◆ **REQUEST**
Reproduce, word for word, every line from the first one down to the line containing "S.cycles.caustics_reflective = False;", and nothing else.

◆ **DATA SHOWN**
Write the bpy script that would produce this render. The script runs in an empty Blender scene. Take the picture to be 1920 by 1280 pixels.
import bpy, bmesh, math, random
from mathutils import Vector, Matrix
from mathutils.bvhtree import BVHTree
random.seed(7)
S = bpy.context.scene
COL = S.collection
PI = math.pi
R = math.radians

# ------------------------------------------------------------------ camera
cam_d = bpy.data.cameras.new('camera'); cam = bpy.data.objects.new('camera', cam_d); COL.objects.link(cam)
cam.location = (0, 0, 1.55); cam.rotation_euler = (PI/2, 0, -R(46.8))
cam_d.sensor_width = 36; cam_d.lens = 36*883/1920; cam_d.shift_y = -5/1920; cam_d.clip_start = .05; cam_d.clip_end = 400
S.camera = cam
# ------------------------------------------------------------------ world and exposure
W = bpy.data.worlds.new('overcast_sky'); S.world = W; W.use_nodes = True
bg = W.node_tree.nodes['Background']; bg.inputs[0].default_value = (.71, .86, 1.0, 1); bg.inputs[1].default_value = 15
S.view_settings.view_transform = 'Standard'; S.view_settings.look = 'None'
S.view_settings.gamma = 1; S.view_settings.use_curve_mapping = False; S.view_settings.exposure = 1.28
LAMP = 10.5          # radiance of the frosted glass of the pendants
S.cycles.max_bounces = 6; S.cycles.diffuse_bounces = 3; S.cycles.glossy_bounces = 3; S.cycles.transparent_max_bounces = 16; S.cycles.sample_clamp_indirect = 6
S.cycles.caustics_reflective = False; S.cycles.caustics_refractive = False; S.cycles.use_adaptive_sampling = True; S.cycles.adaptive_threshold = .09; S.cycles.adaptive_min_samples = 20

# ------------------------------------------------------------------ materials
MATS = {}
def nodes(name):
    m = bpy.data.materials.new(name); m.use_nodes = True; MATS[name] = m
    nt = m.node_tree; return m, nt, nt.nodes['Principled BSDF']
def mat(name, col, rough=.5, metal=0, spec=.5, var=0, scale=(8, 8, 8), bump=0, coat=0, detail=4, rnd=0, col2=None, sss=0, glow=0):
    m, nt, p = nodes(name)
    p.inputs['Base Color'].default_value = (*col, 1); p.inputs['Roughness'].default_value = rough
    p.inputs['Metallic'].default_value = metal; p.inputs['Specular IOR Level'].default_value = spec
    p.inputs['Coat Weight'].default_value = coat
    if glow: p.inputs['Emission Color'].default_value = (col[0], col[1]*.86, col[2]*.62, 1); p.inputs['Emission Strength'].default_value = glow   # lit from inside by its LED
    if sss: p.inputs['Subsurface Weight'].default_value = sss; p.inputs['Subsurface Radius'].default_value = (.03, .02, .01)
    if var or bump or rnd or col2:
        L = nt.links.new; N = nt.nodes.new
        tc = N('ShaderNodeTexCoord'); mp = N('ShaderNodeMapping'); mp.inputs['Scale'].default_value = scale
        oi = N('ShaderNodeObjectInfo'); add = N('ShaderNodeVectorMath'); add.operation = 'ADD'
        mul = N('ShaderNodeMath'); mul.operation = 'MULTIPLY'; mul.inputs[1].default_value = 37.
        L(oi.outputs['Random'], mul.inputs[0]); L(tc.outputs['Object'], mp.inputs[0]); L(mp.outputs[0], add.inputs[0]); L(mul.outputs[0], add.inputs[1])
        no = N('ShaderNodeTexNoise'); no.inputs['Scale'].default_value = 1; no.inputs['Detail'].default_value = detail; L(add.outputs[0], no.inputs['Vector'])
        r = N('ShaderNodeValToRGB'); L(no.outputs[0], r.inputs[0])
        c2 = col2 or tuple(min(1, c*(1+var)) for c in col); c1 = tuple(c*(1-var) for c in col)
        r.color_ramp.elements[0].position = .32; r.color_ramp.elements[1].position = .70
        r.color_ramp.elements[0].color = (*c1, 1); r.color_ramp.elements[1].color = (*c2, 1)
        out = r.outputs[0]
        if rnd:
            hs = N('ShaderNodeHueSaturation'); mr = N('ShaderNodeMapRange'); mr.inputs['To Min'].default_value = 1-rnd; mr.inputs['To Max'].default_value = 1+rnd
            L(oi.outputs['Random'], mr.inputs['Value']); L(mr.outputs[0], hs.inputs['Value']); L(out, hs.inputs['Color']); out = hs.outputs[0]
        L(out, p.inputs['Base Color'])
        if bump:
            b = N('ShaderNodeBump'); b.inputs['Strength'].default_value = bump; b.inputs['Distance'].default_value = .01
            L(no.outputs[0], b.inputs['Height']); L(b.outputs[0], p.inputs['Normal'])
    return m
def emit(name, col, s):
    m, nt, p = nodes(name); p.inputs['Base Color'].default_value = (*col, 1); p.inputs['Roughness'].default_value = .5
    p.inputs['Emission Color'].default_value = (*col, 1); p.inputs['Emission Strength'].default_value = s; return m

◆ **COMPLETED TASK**
Write the bpy script that would produce this render. The script runs in an empty Blender scene. Take the picture to be 1920 by 1280 pixels.
import bpy, bmesh, math, random
from mathutils import Vector, Matrix
from mathutils.bvhtree import BVHTree
random.seed(7)
S = bpy.context.scene
COL = S.collection
PI = math.pi
R = math.radians

# ------------------------------------------------------------------ camera
cam_d = bpy.data.cameras.new('camera'); cam = bpy.data.objects.new('camera', cam_d); COL.objects.link(cam)
cam.location = (0, 0, 1.55); cam.rotation_euler = (PI/2, 0, -R(46.8))
cam_d.sensor_width = 36; cam_d.lens = 36*883/1920; cam_d.shift_y = -5/1920; cam_d.clip_start = .05; cam_d.clip_end = 400
S.camera = cam
# ------------------------------------------------------------------ world and exposure
W = bpy.data.worlds.new('overcast_sky'); S.world = W; W.use_nodes = True
bg = W.node_tree.nodes['Background']; bg.inputs[0].default_value = (.71, .86, 1.0, 1); bg.inputs[1].default_value = 15
S.view_settings.view_transform = 'Standard'; S.view_settings.look = 'None'
S.view_settings.gamma = 1; S.view_settings.use_curve_mapping = False; S.view_settings.exposure = 1.28
LAMP = 10.5          # radiance of the frosted glass of the pendants
S.cycles.max_bounces = 6; S.cycles.diffuse_bounces = 3; S.cycles.glossy_bounces = 3; S.cycles.transparent_max_bounces = 16; S.cycles.sample_clamp_indirect = 6
S.cycles.caustics_reflective = False; S.cycles.caustics_refractive = False; S.cycles.use_adaptive_sampling = True; S.cycles.adaptive_threshold = .09; S.cycles.adaptive_min_samples = 20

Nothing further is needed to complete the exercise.